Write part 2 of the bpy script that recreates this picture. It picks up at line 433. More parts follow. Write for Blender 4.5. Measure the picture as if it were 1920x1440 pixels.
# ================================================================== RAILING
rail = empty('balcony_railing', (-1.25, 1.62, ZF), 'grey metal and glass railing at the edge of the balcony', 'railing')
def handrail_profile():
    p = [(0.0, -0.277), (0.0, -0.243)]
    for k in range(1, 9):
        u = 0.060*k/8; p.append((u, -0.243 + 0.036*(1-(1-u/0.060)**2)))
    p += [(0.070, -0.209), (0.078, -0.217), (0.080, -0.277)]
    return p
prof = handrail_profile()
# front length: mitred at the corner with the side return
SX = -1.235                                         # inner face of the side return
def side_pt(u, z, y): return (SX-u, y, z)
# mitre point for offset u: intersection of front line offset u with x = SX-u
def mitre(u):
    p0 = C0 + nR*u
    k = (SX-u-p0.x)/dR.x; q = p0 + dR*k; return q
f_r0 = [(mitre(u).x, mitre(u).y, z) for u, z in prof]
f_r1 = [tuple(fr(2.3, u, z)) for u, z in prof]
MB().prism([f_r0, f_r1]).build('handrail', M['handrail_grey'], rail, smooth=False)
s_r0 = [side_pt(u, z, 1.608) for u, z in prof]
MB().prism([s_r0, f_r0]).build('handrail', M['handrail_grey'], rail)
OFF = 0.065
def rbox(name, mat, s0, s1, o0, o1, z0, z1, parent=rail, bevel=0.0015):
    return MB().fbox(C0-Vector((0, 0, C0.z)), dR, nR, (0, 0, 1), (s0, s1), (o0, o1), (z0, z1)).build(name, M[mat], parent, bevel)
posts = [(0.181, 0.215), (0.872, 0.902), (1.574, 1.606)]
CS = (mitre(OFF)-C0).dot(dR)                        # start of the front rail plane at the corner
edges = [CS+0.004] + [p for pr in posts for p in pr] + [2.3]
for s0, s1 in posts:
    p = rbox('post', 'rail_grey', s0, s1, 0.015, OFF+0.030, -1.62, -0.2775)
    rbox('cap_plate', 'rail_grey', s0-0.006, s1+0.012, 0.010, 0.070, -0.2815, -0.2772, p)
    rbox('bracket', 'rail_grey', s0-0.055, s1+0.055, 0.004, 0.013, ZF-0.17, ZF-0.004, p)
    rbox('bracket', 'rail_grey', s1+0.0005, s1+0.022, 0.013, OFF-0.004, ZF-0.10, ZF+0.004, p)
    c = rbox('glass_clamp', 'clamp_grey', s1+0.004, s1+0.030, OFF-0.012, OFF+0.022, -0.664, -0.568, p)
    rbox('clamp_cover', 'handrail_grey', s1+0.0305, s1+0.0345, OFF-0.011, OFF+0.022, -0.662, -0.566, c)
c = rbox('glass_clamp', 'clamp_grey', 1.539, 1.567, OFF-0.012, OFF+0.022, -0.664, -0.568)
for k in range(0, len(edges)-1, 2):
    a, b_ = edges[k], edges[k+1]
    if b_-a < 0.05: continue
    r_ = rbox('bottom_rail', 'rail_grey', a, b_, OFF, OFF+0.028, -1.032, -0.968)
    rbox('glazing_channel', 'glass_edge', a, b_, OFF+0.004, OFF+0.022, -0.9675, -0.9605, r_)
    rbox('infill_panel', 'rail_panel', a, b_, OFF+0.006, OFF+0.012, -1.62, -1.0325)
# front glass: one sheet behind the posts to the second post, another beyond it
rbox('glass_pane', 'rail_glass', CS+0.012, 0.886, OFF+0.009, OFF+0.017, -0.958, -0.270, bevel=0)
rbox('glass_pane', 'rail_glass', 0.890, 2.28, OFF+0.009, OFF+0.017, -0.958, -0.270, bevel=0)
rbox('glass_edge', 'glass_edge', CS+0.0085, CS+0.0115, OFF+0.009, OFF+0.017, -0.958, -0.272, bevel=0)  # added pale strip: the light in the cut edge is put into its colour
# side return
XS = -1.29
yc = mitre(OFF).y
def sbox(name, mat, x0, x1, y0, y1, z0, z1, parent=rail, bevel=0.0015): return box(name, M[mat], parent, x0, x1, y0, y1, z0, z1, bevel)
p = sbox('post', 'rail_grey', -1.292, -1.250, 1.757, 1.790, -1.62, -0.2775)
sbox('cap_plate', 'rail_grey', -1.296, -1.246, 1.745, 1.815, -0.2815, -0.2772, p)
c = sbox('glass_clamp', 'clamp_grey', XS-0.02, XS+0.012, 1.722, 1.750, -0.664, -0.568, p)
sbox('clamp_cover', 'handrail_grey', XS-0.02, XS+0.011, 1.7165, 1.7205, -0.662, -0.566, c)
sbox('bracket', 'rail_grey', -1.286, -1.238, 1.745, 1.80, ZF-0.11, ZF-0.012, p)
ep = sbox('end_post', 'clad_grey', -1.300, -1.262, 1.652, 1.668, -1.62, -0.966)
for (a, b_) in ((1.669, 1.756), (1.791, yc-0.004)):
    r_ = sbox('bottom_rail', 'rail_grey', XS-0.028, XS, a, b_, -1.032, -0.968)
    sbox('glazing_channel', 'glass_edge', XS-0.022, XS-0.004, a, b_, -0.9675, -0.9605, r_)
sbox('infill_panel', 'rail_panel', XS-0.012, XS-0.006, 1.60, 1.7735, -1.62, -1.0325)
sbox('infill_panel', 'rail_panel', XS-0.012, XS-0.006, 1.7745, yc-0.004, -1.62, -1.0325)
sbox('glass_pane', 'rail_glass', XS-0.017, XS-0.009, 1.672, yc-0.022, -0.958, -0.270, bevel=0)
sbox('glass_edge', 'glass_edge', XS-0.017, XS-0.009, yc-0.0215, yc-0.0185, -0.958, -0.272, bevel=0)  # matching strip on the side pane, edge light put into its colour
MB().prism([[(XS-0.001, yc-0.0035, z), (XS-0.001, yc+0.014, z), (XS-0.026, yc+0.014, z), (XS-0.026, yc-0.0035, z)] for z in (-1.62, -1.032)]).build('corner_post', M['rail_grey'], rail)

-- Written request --
Reproduce the data in full, exactly as presented.

-- Full solution --
Write part 2 of the bpy script that recreates this picture. It picks up at line 433. More parts follow. Write for Blender 4.5. Measure the picture as if it were 1920x1440 pixels.
# ================================================================== RAILING
rail = empty('balcony_railing', (-1.25, 1.62, ZF), 'grey metal and glass railing at the edge of the balcony', 'railing')
def handrail_profile():
    p = [(0.0, -0.277), (0.0, -0.243)]
    for k in range(1, 9):
        u = 0.060*k/8; p.append((u, -0.243 + 0.036*(1-(1-u/0.060)**2)))
    p += [(0.070, -0.209), (0.078, -0.217), (0.080, -0.277)]
    return p
prof = handrail_profile()
# front length: mitred at the corner with the side return
SX = -1.235                                         # inner face of the side return
def side_pt(u, z, y): return (SX-u, y, z)
# mitre point for offset u: intersection of front line offset u with x = SX-u
def mitre(u):
    p0 = C0 + nR*u
    k = (SX-u-p0.x)/dR.x; q = p0 + dR*k; return q
f_r0 = [(mitre(u).x, mitre(u).y, z) for u, z in prof]
f_r1 = [tuple(fr(2.3, u, z)) for u, z in prof]
MB().prism([f_r0, f_r1]).build('handrail', M['handrail_grey'], rail, smooth=False)
s_r0 = [side_pt(u, z, 1.608) for u, z in prof]
MB().prism([s_r0, f_r0]).build('handrail', M['handrail_grey'], rail)
OFF = 0.065
def rbox(name, mat, s0, s1, o0, o1, z0, z1, parent=rail, bevel=0.0015):
    return MB().fbox(C0-Vector((0, 0, C0.z)), dR, nR, (0, 0, 1), (s0, s1), (o0, o1), (z0, z1)).build(name, M[mat], parent, bevel)
posts = [(0.181, 0.215), (0.872, 0.902), (1.574, 1.606)]
CS = (mitre(OFF)-C0).dot(dR)                        # start of the front rail plane at the corner
edges = [CS+0.004] + [p for pr in posts for p in pr] + [2.3]
for s0, s1 in posts:
    p = rbox('post', 'rail_grey', s0, s1, 0.015, OFF+0.030, -1.62, -0.2775)
    rbox('cap_plate', 'rail_grey', s0-0.006, s1+0.012, 0.010, 0.070, -0.2815, -0.2772, p)
    rbox('bracket', 'rail_grey', s0-0.055, s1+0.055, 0.004, 0.013, ZF-0.17, ZF-0.004, p)
    rbox('bracket', 'rail_grey', s1+0.0005, s1+0.022, 0.013, OFF-0.004, ZF-0.10, ZF+0.004, p)
    c = rbox('glass_clamp', 'clamp_grey', s1+0.004, s1+0.030, OFF-0.012, OFF+0.022, -0.664, -0.568, p)
    rbox('clamp_cover', 'handrail_grey', s1+0.0305, s1+0.0345, OFF-0.011, OFF+0.022, -0.662, -0.566, c)
c = rbox('glass_clamp', 'clamp_grey', 1.539, 1.567, OFF-0.012, OFF+0.022, -0.664, -0.568)
for k in range(0, len(edges)-1, 2):
    a, b_ = edges[k], edges[k+1]
    if b_-a < 0.05: continue
    r_ = rbox('bottom_rail', 'rail_grey', a, b_, OFF, OFF+0.028, -1.032, -0.968)
    rbox('glazing_channel', 'glass_edge', a, b_, OFF+0.004, OFF+0.022, -0.9675, -0.9605, r_)
    rbox('infill_panel', 'rail_panel', a, b_, OFF+0.006, OFF+0.012, -1.62, -1.0325)
# front glass: one sheet behind the posts to the second post, another beyond it
rbox('glass_pane', 'rail_glass', CS+0.012, 0.886, OFF+0.009, OFF+0.017, -0.958, -0.270, bevel=0)
rbox('glass_pane', 'rail_glass', 0.890, 2.28, OFF+0.009, OFF+0.017, -0.958, -0.270, bevel=0)
rbox('glass_edge', 'glass_edge', CS+0.0085, CS+0.0115, OFF+0.009, OFF+0.017, -0.958, -0.272, bevel=0)  # added pale strip: the light in the cut edge is put into its colour
# side return
XS = -1.29
yc = mitre(OFF).y
def sbox(name, mat, x0, x1, y0, y1, z0, z1, parent=rail, bevel=0.0015): return box(name, M[mat], parent, x0, x1, y0, y1, z0, z1, bevel)
p = sbox('post', 'rail_grey', -1.292, -1.250, 1.757, 1.790, -1.62, -0.2775)
sbox('cap_plate', 'rail_grey', -1.296, -1.246, 1.745, 1.815, -0.2815, -0.2772, p)
c = sbox('glass_clamp', 'clamp_grey', XS-0.02, XS+0.012, 1.722, 1.750, -0.664, -0.568, p)
sbox('clamp_cover', 'handrail_grey', XS-0.02, XS+0.011, 1.7165, 1.7205, -0.662, -0.566, c)
sbox('bracket', 'rail_grey', -1.286, -1.238, 1.745, 1.80, ZF-0.11, ZF-0.012, p)
ep = sbox('end_post', 'clad_grey', -1.300, -1.262, 1.652, 1.668, -1.62, -0.966)
for (a, b_) in ((1.669, 1.756), (1.791, yc-0.004)):
    r_ = sbox('bottom_rail', 'rail_grey', XS-0.028, XS, a, b_, -1.032, -0.968)
    sbox('glazing_channel', 'glass_edge', XS-0.022, XS-0.004, a, b_, -0.9675, -0.9605, r_)
sbox('infill_panel', 'rail_panel', XS-0.012, XS-0.006, 1.60, 1.7735, -1.62, -1.0325)
sbox('infill_panel', 'rail_panel', XS-0.012, XS-0.006, 1.7745, yc-0.004, -1.62, -1.0325)
sbox('glass_pane', 'rail_glass', XS-0.017, XS-0.009, 1.672, yc-0.022, -0.958, -0.270, bevel=0)
sbox('glass_edge', 'glass_edge', XS-0.017, XS-0.009, yc-0.0215, yc-0.0185, -0.958, -0.272, bevel=0)  # matching strip on the side pane, edge light put into its colour
MB().prism([[(XS-0.001, yc-0.0035, z), (XS-0.001, yc+0.014, z), (XS-0.026, yc+0.014, z), (XS-0.026, yc-0.0035, z)] for z in (-1.62, -1.032)]).build('corner_post', M['rail_grey'], rail)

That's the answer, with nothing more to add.